Brian M. Murray (Staff Attorney, Community Legal Services of Philadelphia) has posted The Elephant in Hosanna-Tabor. The abstract follows.

This article identifies an unarticulated and widely ignored assumption in the Supreme Court’s recent religious liberty decision, Hosanna-Tabor Evangelical Lutheran Church and School v. EEOC, which grounded the ministerial exception in the Free Exercise Clause. Specifically, the Court’s failure to articulate which organizations can invoke the ministerial exception could undermine the Free Exercise Clause that is the very basis of the exception’s existence. I argue that the Court’s oversight will result in significant future litigation in a post-Employment Division v. Smith world. The Court’s decision in Hosanna-Tabor uses ambiguous and careless language when failing to articulate the assumption mentioned above. Chief Justice Roberts’ majority opinion uses phrases such as “religious body,” “church,” and “religious organization” interchangeably and without explanation.
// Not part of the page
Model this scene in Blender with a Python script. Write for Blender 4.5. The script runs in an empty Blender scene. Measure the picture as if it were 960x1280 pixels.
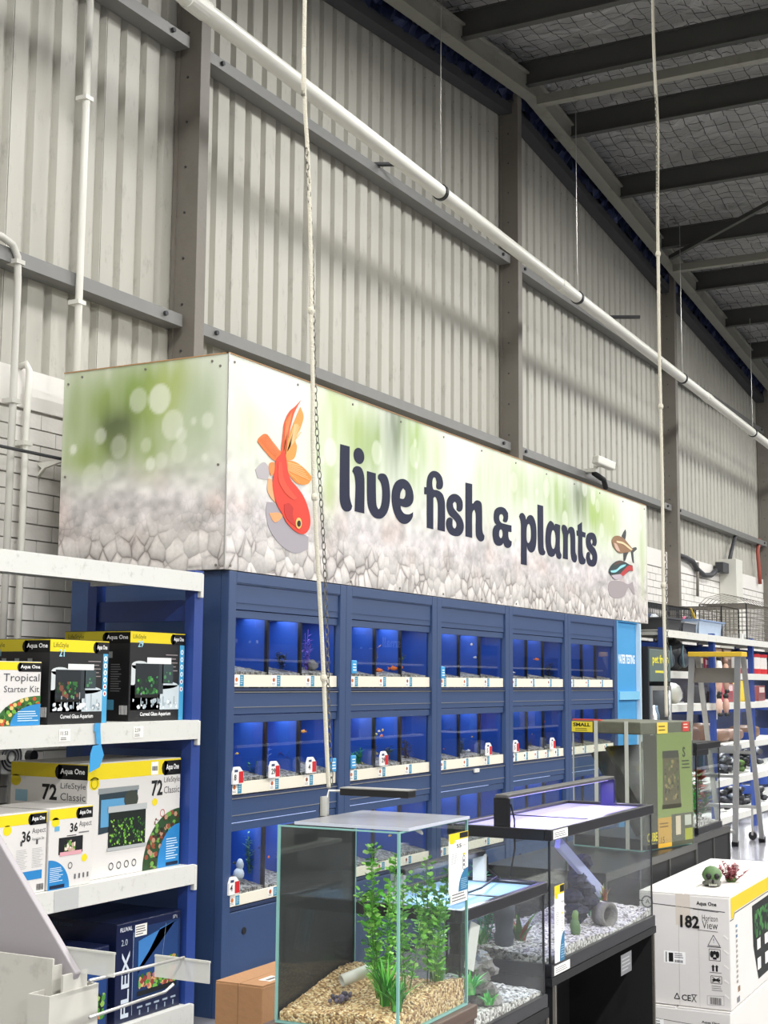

I explain why this is inadequate from an historical, jurisprudential, and practical perspective by highlighting the tradition of recognizing institutional autonomy and the rise of unconventional religious entities, known as “parachurches,” that self-define as religious. These organizations will present the trickiest case studies with respect to the ministerial exception, thereby making future litigation on this issue likely.

Additionally, the article discusses and analyzes an already-existing circuit split over the correct interpretation of §702 of Title VII, which exempts religious organizations from some of the requirements of the statute. Although the split exists in the statutory context, it is instructive when analyzing the assumption in Hosanna-Tabor.

Finally, this paper reveals how the Court cannot lean on its own precedent to define “religious” or rely on its characterization of Smith in Hosanna-Tabor to resolve this issue. I conclude by offering an analytical framework that can prevent the ministerial exception from swallowing the Free Exercise Clause in a post-Smith world. The legal implications of the Court’s failure to articulate this assumption have been ignored in the discussions immediately following the decision’s significance. This article outlines why and how this issue is urgent and will require a response by the Court. Based on the growth of unconventional religious entities, the pending circuit split, and the Court’s own inadequate precedent, the Court will have to craft a framework to determine which organizations qualify for the ministerial exception.